Havana, October 19 (RHC-PL) -- Participants in the International Meeting for Inter-religious Dialogue and the World Peace reaffirmed their willingness to work together to build a better world.
Different religious groups showed their willingness to do everything in their power because "there is harmony and concord among men regardless of creed or social status."
On the final day of the event, held from Friday to Sunday at the Palace of Conventions, they pledged to work for an end to destruction, the proliferation of nuclear weapons, all kinds of discrimination and suffering.
They will also direct efforts to tolerance, acceptance, peaceful coexistence and human reflection.
Participants agreed to support the restoration of relations between Cuba and the United States, a process that will not be completed until Washington puts an end to the economic, commercial and financial blockade imposed on Cuba for more than half a century.

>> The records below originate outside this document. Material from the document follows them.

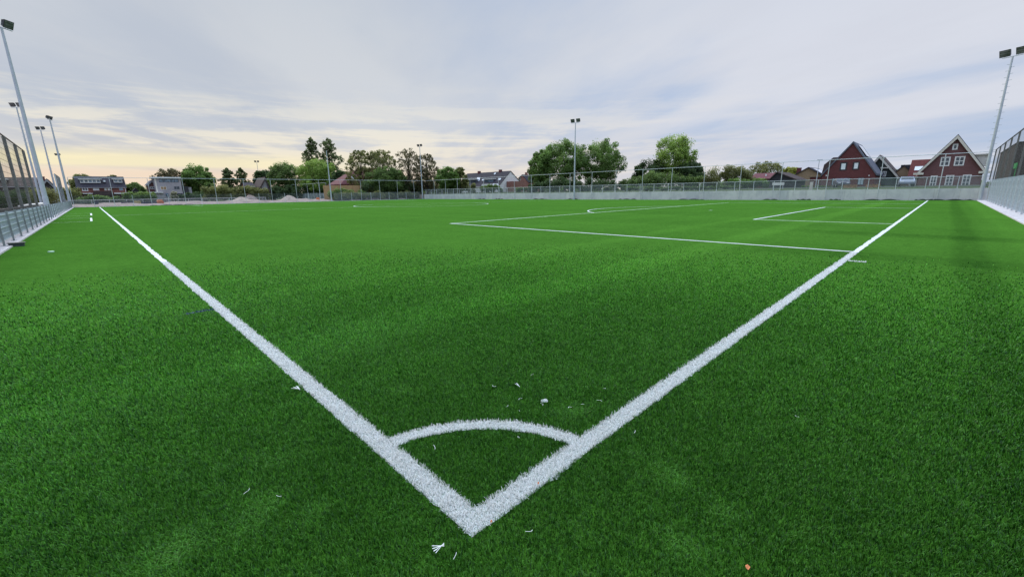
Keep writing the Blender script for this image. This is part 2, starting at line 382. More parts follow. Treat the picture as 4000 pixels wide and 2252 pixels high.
strip([(PB+.1, 5.45), (PW-PB-.05, 5.45)], .13, .007, 'goal_area_line', 'front line of the small goal box', M_wt)
strip([(PW-PB-.05, 5.4), (PW-PB-.05, LW)], .13, .006, 'goal_area_line', 'far side line of the small goal box', M_wtf)
th0 = math.asin(5.5/9.15)
strip([(PW/2+9.1*math.cos(a), 11+9.1*math.sin(a)) for a in np.linspace(math.pi-th0, th0, 50)], .12, .008, 'penalty_arc', 'white curved line bulging from the front of the penalty box', M_wt)
strip([(PW/2+9.1*math.cos(a), PL/2+9.1*math.sin(a)) for a in np.linspace(0, 2*math.pi, 90)], .12, .008, 'centre_circle', 'large white circle in the middle of the pitch', M_wt)
strip([(PW/2-.11, 11), (PW/2+.11, 11)], .22, .006, 'penalty_spot', 'small white spot inside the penalty box', M_wt, 0)
strip([(10.35, -.02), (10.35, -.32)], .08, .006, 'corner_distance_mark', 'short white dash outside the goal line near the penalty box', M_wt)
strip([(-.32, 5.62), (-.01, 5.62)], .07, .006, 'blue_line_mark', 'short dark blue dash touching the left touch line', M_blue)
strip([(-1.12, 39.3), (-1.12, 46)], .12, .006, 'technical_area_dash', 'nearer and longer of two white dashes in the left run-off strip', M_wt)
strip([(-1.08, 52.8), (-1.08, 60)], .12, .006, 'technical_area_dash', 'farther of two white dashes in the left run-off strip', M_wt)
for y, lab in ((38.9, 'nearest'), (46.3, 'second nearest'), (52.6, 'third nearest'), (61, 'farthest')):
    strip([(-3.0, y), (-1.1, y)], .07, .005, 'turf_seam', f'{lab} of the four pale seams crossing the left run-off strip', M_wtf)
# other end
strip([(PA, PL-LW), (PA, PL-16.5), (PW-PA, PL-16.5), (PW-PA, PL-LW)], .1, .006, 'penalty_area_line', 'penalty box at the far end of the pitch', M_wtf)

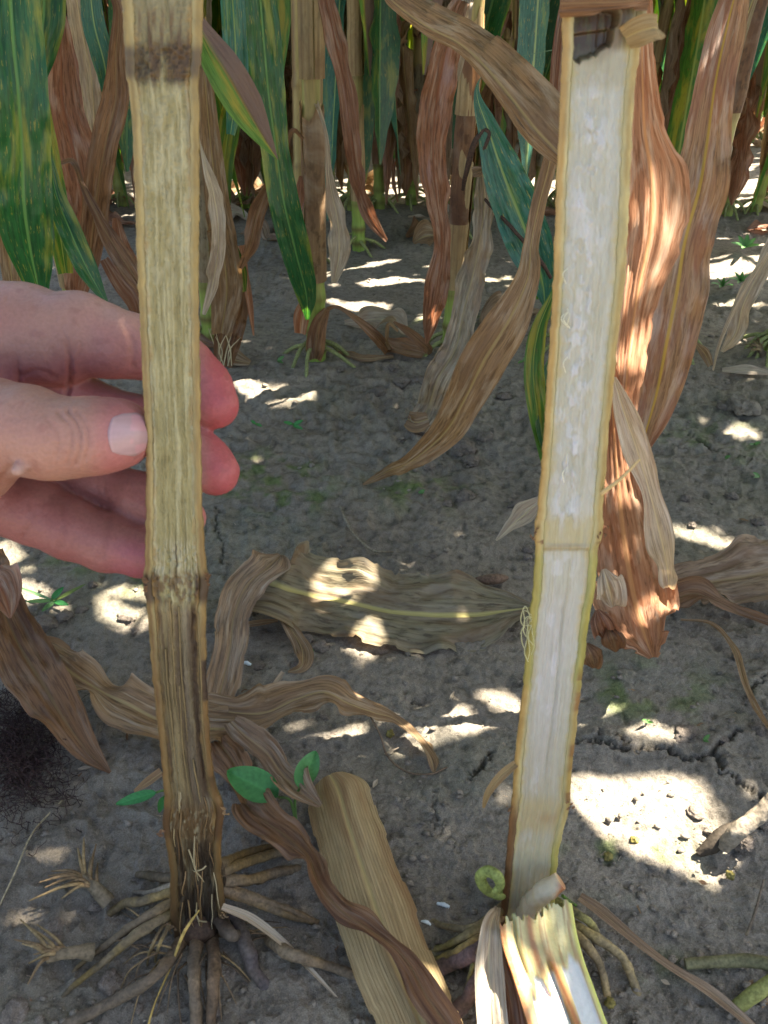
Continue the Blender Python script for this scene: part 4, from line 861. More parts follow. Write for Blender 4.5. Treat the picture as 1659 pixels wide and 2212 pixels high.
def prop_roots(root, base, n, seed, rad=.045, r=.0028, c=(150, 156, 100), seg=14):
    rnd = random.Random(seed)
    for k in range(n):
        a = k*2*math.pi/n+rnd.uniform(-.3, .3); R_ = rad*rnd.uniform(.7, 1.3); h = rnd.uniform(.018, .032)
        p = [base+np.array([math.cos(a)*.006, math.sin(a)*.006, h]), base+np.array([math.cos(a)*R_*.5, math.sin(a)*R_*.5, h*.75]), base+np.array([math.cos(a+.1)*R_, math.sin(a+.1)*R_, -.004])]
        tube('brace_root', p, [r, r*.95, r*.8], M['root'], root, srgb(*c)*rnd.uniform(.8, 1.15), sides=8, seg=seg)
class Plant:
    def __init__(s, px, py, label, lean=(0, 0), r=.0115, group=None, name='corn_plant', g=None, zmax=1.25, seed=1, green=.9, roots=6, sheaths=True, sides=14, topdx=0):
        s.base = np.array(g if g is not None else G(px, py)); s.top = s.base+np.array([lean[0], lean[1], zmax]); s.r = r; s.zmax = zmax; s.seed = seed
        s.root = empty(name, s.base, label, 'corn plant', group)
        stalk_mesh('stalk', s.root, s.base, s.top, r, seed, zmax, green, sides=sides)
        if roots: prop_roots(s.root, s.base, roots, seed)
        if sheaths:
            rnd = random.Random(seed)
            for a, b in ((.09, .28), (.29, .42), (.43, .60)):
                if rnd.random() < .8: sheath_mesh(s.root, s.base, s.top, r, a, b-rnd.uniform(0, .05), seed+int(a*100), rnd.choice([M['tan'], M['sheath'], M['brown'], M['olive']]), zmax)
    def at(s, z): return s.base+(s.top-s.base)*z/s.zmax
    def leaf(s, mat, pts, z0=None, **kw):
        """pts: [(x, y, Y, width px, roll)]; z0: height on the stalk the leaf grows from"""
        q = [(P(x, y, Y) if Y > 0 else G(x, y, -Y), wd, rl) for x, y, Y, wd, rl in pts]
        if z0 is not None:
            b = q[0][0]; D = b-q[1][0]; D /= np.linalg.norm(D); w0 = q[0][1]; wm = w0*depth_of(b)/F
            if pts[0][1] > -15: q = [(s.at(b[2]+.03), .006, q[0][2])]+q
            else:
                a = s.at(z0); c = b+D*.07; m = (a+c)/2; m[2] = max(a[2], c[2])+.05
                q = [(a, .012, q[0][2]), (m, max(.02, wm*.7), q[0][2]), (c, wm, q[0][2])]+q
        lab = kw.pop('label', None)
        o = ribbon(kw.pop('name', 'leaf'), q, M[mat], s.root, **kw)
        if lab: o['label'] = lab
        return o
# second row, the plants that can be told apart
pA = Plant(455, 745, 'corn plant with brown husky leaves round its foot, behind the browned split stalk', lean=(.08, .02), seed=11, roots=5)
pB = Plant(683, 775, 'corn plant with bright green lower stalk and spreading brace roots, between the split stalks', lean=(.04, 0), seed=12, r=.0125, roots=8, sheaths=False)
pC = Plant(972, 765, 'leaning corn plant wrapped in crumpled grey dry leaves, left of the white split stalk', lean=(.03, .02), seed=13, r=.0115, roots=7)
pD = Plant(190, 760, 'corn plant behind the hand with long dark green and reddish hanging leaves', lean=(-.05, 0), seed=14)
pE = Plant(1225, 760, 'corn plant hidden behind the white split stalk, with mottled green and curled tan leaves', lean=(.02, .03), seed=15)
pF = Plant(1455, 755, 'corn plant behind the broad tan leaf right of the white stalk', lean=(.05, .03), seed=16)
pG = Plant(1665, 760, 'corn plant cut by the right edge with a pale drooping leaf', lean=(.03, 0), seed=17, roots=12)
pH = Plant(-60, 770, 'corn plant cut by the left edge behind the hand', lean=(0, 0), seed=18)
pR = Plant(0, 0, 'corn plant with glowing orange leaves hanging to the ground right of the white stalk', g=np.array([.62, .62, 0.0]), seed=21, lean=(-.08, 0), roots=5, sheaths=False)
pL = Plant(0, 0, 'corn plant at the left of the front row with broad dark green leaves', g=np.array([-.50, .50, 0.0]), seed=22, lean=(.06, 0), roots=5, sheaths=False)
pB2 = Plant(652, 575, 'slim corn plant close behind the one with the bright green lower stalk', lean=(.05, 0), seed=23, r=.012, green=.5)
pB3 = Plant(775, 540, 'green-footed corn plant left of the dangling tan leaf, one row back', lean=(0, 0), seed=24, r=.012, green=1)
pB4 = Plant(985, 520, 'green-footed corn plant behind the leaning one wrapped in grey leaves', lean=(.03, 0), seed=26, r=.012, green=1)
# sheaths and joints of plant B: tan sheath over a green base
sheath_mesh(pB.root, pB.base, pB.top, pB.r, .105, .30, 5, M['tan'], open_=.3); sheath_mesh(pB.root, pB.base, pB.top, pB.r, .33, .62, 6, M['sheath'], open_=.2)
pB.leaf('brown', [(706, 668, 1.02, 14, 0), (690, 700, 1.01, 34, 0), (682, 745, 1.01, 40, 0), (680, 775, 1.015, 26, 0)], fold=.6, seed=41)
pB.leaf('brown', [(706, 668, 1.01, 8, 0), (730, 664, .99, 10, 40), (770, 690, .98, 16, 30), (800, 715, .98, 22, 0), (840, 760, -.004, 20, 0)], seed=42, hint='view')
pB.leaf('pale', [(703, 285, 1.0, 8, 0), (713, 400, .99, 22, 10), (728, 470, .98, 40, -20), (733, 540, .97, 46, 0), (722, 610, .97, 12, 0)], z0=.55, ruffle=.3, seed=43)
pB.leaf('redbrown', [(700, -20, .95, 34, 0), (722, 80, .95, 44, 10), (745, 190, .95, 40, 30), (760, 300, .95, 38, 0), (775, 390, .96, 34, -30), (800, 470, .97, 28, 0), (835, 520, .98, 8, 20)], z0=.75, ruffle=.2, seed=44)
pB.leaf('green', [(560, -30, .92, 66, 0), (570, 90, .92, 74, 5), (580, 200, .92, 72, 0), (596, 320, .92, 62, -10), (612, 430, .92, 66, 0), (638, 540, .93, 64, 5), (662, 640, .95, 40, 0), (664, 690, .97, 6, 0)], z0=.8, fold=.35, ruffle=.05, seed=45)
pB.leaf('brown', [(655, 300, .95, 6, 0), (634, 282, .94, 10, 0), (612, 320, .94, 18, 40), (585, 390, .94, 22, 20), (556, 460, .94, 34, -10), (540, 530, .94, 30, 20), (520, 580, .95, 8, 0)], seed=46, ruffle=.25)
pB.leaf('redbrown', [(650, 380, 1.0, 8, 0), (645, 430, 1.0, 26, 0), (632, 480, 1.0, 24, 0), (622, 530, 1.0, 6, 0)], seed=47)
pB.leaf('orange', [(662, 640, .99, 14, 0), (652, 680, .99, 34, 0), (648, 720, .99, 24, 0)], seed=48)
# plant A, behind the left stalk
pA.leaf('tan', [(440, 150, .95, 30, 0), (452, 280, .95, 44, 0), (465, 400, .95, 50, 0), (478, 520, .96, 62, 10), (490, 620, .97, 66, 0), (478, 720, .98, 40, 0)], z0=.7, seed=51, ruffle=.2, fold=.5)
pA.leaf('pale', [(440, 340, .9, 10, 0), (462, 420, .9, 34, 20), (472, 500, .9, 30, 0), (462, 600, .92, 30, -20), (440, 680, .93, 8, 0)], z0=.6, seed=52, ruffle=.3)
pA.leaf('mottled', [(505, 180, .97, 36, 0), (492, 290, .97, 46, 10), (480, 400, .97, 38, 0), (492, 500, .97, 24, -20), (520, 590, .97, 26, 0), (528, 630, .97, 8, 0)], z0=.8, seed=53)
pA.leaf('bluegreen', [(500, -30, .93, 52, 0), (508, 90, .93, 54, 0), (510, 190, .93, 46, 10), (498, 290, .94, 18, 0)], z0=.85, seed=54)
pA.leaf('halfgreen', [(420, 40, .62, 30, 0), (452, 100, .61, 62, 10), (490, 160, .60, 82, 0), (530, 230, .60, 76, 0), (565, 290, .60, 44, 0), (600, 345, .60, 3, 0)], z0=.8, seed=55, fold=.2, ruffle=.06)
pA.leaf('orange', [(520, 530, .98, 16, 0), (530, 600, .98, 16, 40), (540, 660, .98, 14, 0), (548, 725, .98, 3, 0)], seed=56)
pA.leaf('brown', [(500, 560, 1.0, 30, 0), (512, 640, 1.0, 50, 0), (495, 720, 1.01, 60, 0), (480, 790, -.004, 40, 0)], seed=57, ruffle=.2, fold=.5)
pA.leaf('tan', [(470, 760, -.01, 30, 0), (500, 775, -.006, 34, 0), (540, 785, -.004, 10, 0)], seed=58, hint='ground')
for k in range(8):
    x0 = 480+random.uniform(-20, 25); a = G(x0, 790, .004); tube('torn_strand', [a, a+np.array([random.uniform(-.005, .012), 0, .02]), a+np.array([random.uniform(-.005, .02), 0, .035+random.uniform(0, .02)])], [.0008, .0008, .0003], M['pith'], pA.root, srgb(196, 178, 140), sides=4, seg=12)
# plant C
sheath_mesh(pC.root, pC.base, pC.top, pC.r, .17, .36, 15, M['brown']); 
pC.leaf('redbrown', [(975, 60, .93, 50, 0), (955, 150, .93, 66, 10), (940, 240, .93, 72, 0), (935, 340, .93, 62, -15), (945, 440, .93, 50, 20), (955, 530, .93, 36, 0), (945, 610, .93, 54, 0), (930, 690, .94, 34, 10), (922, 742, .95, 6, 0)], z0=.7, seed=61, ruffle=.22, fold=.3)
pC.leaf('pale', [(1000, 20, .96, 40, 0), (985, 110, .96, 44, 0), (968, 200, .96, 26, 30)], z0=.75, seed=62)
pC.leaf('pale', [(1040, 365, .95, 19, 0), (1046, 420, .95, 44, 0), (1040, 500, .94, 47, 24), (1022, 590, .94, 61, -12), (1000, 680, .92, 56, 18), (985, 750, .89, 61, 0), (945, 820, .86, 58, -6), (925, 880, -.02, 47, 0), (898, 925, -.012, 61, 12)], seed=63, ruffle=.25, fold=.3, crinkle=.08)
pC.leaf('tan', [(880, 905, -.02, 34, 0), (898, 912, -.02, 46, 10), (925, 905, -.025, 30, 0)], seed=64, fold=.1)
pC.leaf('greytan', [(1060, 345, .95, 10, 0), (1045, 365, .94, 30, 60), (1020, 372, .94, 20, 0)], seed=65)
tube('tendril', [P(1000, 410, .95), P(1010, 360, .94), P(1030, 300, .93), P(1046, 280, .93), P(1056, 286, .93), P(1046, 320, .93), P(1040, 345, .94)], [.002, .003, .0028, .0022, .002, .0022, .001], M['root'], pC.root, srgb(84, 66, 56), bump=.3)
tube('tendril', [P(1048, 430, .95), P(1085, 470, .93), P(1130, 520, .92), P(1165, 560, .92), P(1190, 600, .93)], [.002, .0022, .002, .0022, .002], M['root'], pC.root, srgb(80, 62, 52), bump=.35)
pC.leaf('brown', [(850, 695, .97, 4, 0), (880, 715, .97, 18, 0), (915, 745, .98, 22, 0), (930, 765, -.004, 8, 0)], seed=66)
pC.leaf('brown', [(830, 735, -.012, 14, 0), (870, 755, -.01, 34, 0), (915, 765, -.008, 20, 0)], seed=67, hint='ground')
pC.leaf('tan', [(860, 715, .99, 6, 0), (842, 700, .99, 8, 0), (835, 730, 1.0, 8, 0), (845, 760, -.003, 4, 0)], seed=68)
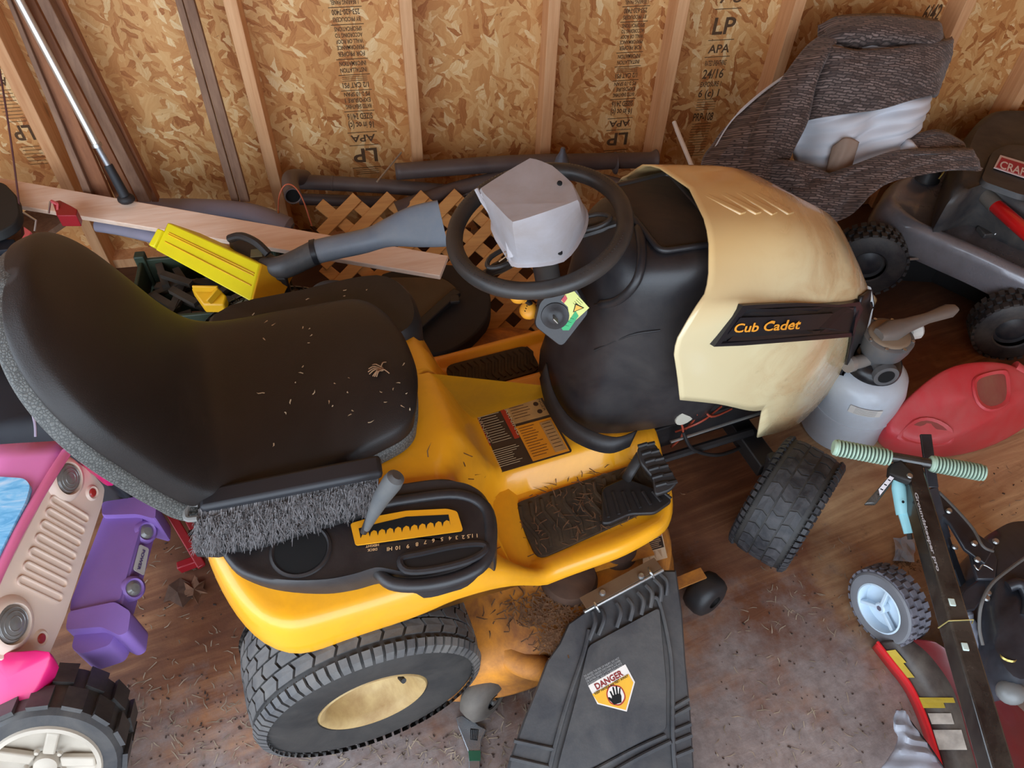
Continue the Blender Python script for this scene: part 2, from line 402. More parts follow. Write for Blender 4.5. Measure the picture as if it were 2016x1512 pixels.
RUBT = mat('tread_rubber', srgb(62, 62, 65), 0.5, var=.2, dust=.5, dustcol=srgb(130, 124, 116), dscale=12, dth=.45, bump=.2, bscale=120)
RUBF = mat('front_tread_rubber', srgb(30, 30, 34), .55, var=.2, dust=.5, dustcol=srgb(96, 92, 92), dscale=16, dth=.5, bump=.3, bscale=80)
RIM = mat('rim_cream_paint', srgb(190, 162, 108), 0.5, dust=.75, dustcol=srgb(140, 104, 62), dscale=9, dth=.42)
STEEL = mat('bright_steel', srgb(190, 190, 188), 0.3, metal=.9, dust=.2)
DIRT = mat('dry_grass_clippings', srgb(104, 74, 50), 0.95, var=.35, vscale=80, bump=.8, bscale=120)
mower = thing('lawn_tractor', 'yellow lawn tractor with cream hood and black bucket seat, parked across the shed floor', 'lawn tractor', MO, YA)
mower['_local'] = 1
def P(name, g, m_, parent=None, **k): return obj(name, g, m_, parent or mower, world=False, **k)
def SUBP(name, g, m_, parent, **k): return obj(name, g, m_, parent, world=False, **k)
def sm(a, b, t):
    t = max(0.0, min(1.0, (t - a) / (b - a))); return t * t * (3 - 2 * t)

# --- wheels
def wheel(name, R, wd, rr, c, axis, cols, rows, bh, label=None, side=-1, lug=0.75, tm=None):
    """tyre, tread blocks and rim; c centre, axis = outward direction"""
    a = Vector(axis).normalized(); c = Vector(c); h = wd / 2
    prof = [(rr, h * .8), (rr * 1.07, h * .96), (R * .72, h * 1.04), (R * .86, h * 1.0), (R * .93, h * .93), (R * .965, h * .82), (R * .985, h * .5), (R * .99, 0)]
    prof = prof + [(r, -q) for r, q in prof[-2::-1]]
    g = G().lathe(prof, c, a, 64)
    ty = P('tyre', g, RUB, angle=50)
    u = a.orthogonal().normalized(); u = Vector((0, 0, 1)); u = (u - a * u.dot(a)).normalized(); w = a.cross(u)
    g = G()
    def pos(t, s_, r): return c + (u * cos(t) + w * sin(t)) * r + a * (s_ * h)
    def rad(s_): return R * (0.99 - 0.075 * abs(s_) ** 4)
    for i in range(rows):
        for j in range(cols):
            s0 = -lug + 2 * lug * j / cols; s1 = -lug + 2 * lug * (j + 1) / cols
            d = (s1 - s0) * .07; s0 += d; s1 -= d
            off = (j % 2) * .5 * (2 * pi / rows)
            t0 = 2 * pi * i / rows + off; t1 = t0 + 2 * pi / rows * .86
            sk = 0.35 * (2 * pi / rows) * (1 if (j // 1) % 2 else -1)
            mid = (s0 + s1) / 2
            lo, hi = [], []
            for (tt, ss, k) in ((t0, s0, -1), (t0 + sk * .5, mid, 0), (t0, s1, 1), (t1, s1, 1), (t1 + sk * .5, mid, 0), (t1, s0, -1)):
                lo.append(pos(tt, ss, rad(ss) - .004)); hi.append(pos(tt, ss, rad(ss) + bh))
            g.loft([lo, hi])
    # shoulder ribs
    n = rows * 2
    for i in range(n):
        for sd in (-1, 1):
            t0 = 2 * pi * i / n; t1 = t0 + 2 * pi / n * .72
            rr_ = [(R * .985, .80 * sd), (R * .955, .93 * sd), (R * .89, 1.0 * sd)]
            A = [pos(t0, s_, r) for r, s_ in rr_]; B = [pos(t1, s_, r) for r, s_ in rr_]
            e = a * (sd * .004)
            A2 = [p + (p - c).normalized() * .004 + e for p in A]; B2 = [p + (p - c).normalized() * .004 + e for p in B]
            g.loft([A, A2, B2, B], cap=False, closed=False)
    SUBP('tread_blocks', g, tm or RUBT, ty, smooth=False, kind='stuff')
    rim = [(0.0, h * .28), (rr * .25, h * .28), (rr * .62, h * .3), (rr * .78, h * .5), (rr * .86, h * .78), (rr * .93, h * .93), (rr * 1.02, h * .97), (rr * 1.06, h * .93), (rr * 1.06, h * .8)]
    P('wheel_rim', G().lathe(rim, c, a, 48), RIM, angle=60)
    return ty
RW = .215
wheel('rear', .245, RW, .112, (0.005, -.543 + RW / 2, .248), (0, -1, 0), 5, 34, .006)
wheel('rear', .25, RW, .112, (0.005, .55 - RW / 2, .25), (0, 1, 0), 5, 34, .006)
P('valve_cap', G().tube([(.07, -.525, .30), (.075, -.54, .31)], .006, 8), BLK2)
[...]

They agreed to defend causes such as the independence of Puerto Rico, peace in Colombia, the return of the Malvinas Islands to Argentina, and Bolivia's right to access to the sea and combat prejudice against Islam, among other humanist issues.
In closing remarks, Caridad Diego, the head of the Office of Attention to Religious Affairs of the Central Committee of the Communist Party of Cuba, described the meeting as positive.
She highlighted the effort of the organizers and called to continue "to look for love, peace, justice and all that unites us, rejecting what divides us."
Diego recalls that wars exist and this climate remains in the world while it is lamented that sacred texts are misinterpreted; and conflicts are created that afflict women, children and the elderly.
She praised the role of the members of the Cuban Inter-religious Platform in the efforts to return the five anti-terrorists of the Caribbean island to their homes while imprisoned in the United States. The Cuban Five -- as they are internationally known -- were imprisoned in the United States for reporting on terrorist plans hatched by extreme right groups in southern Florida.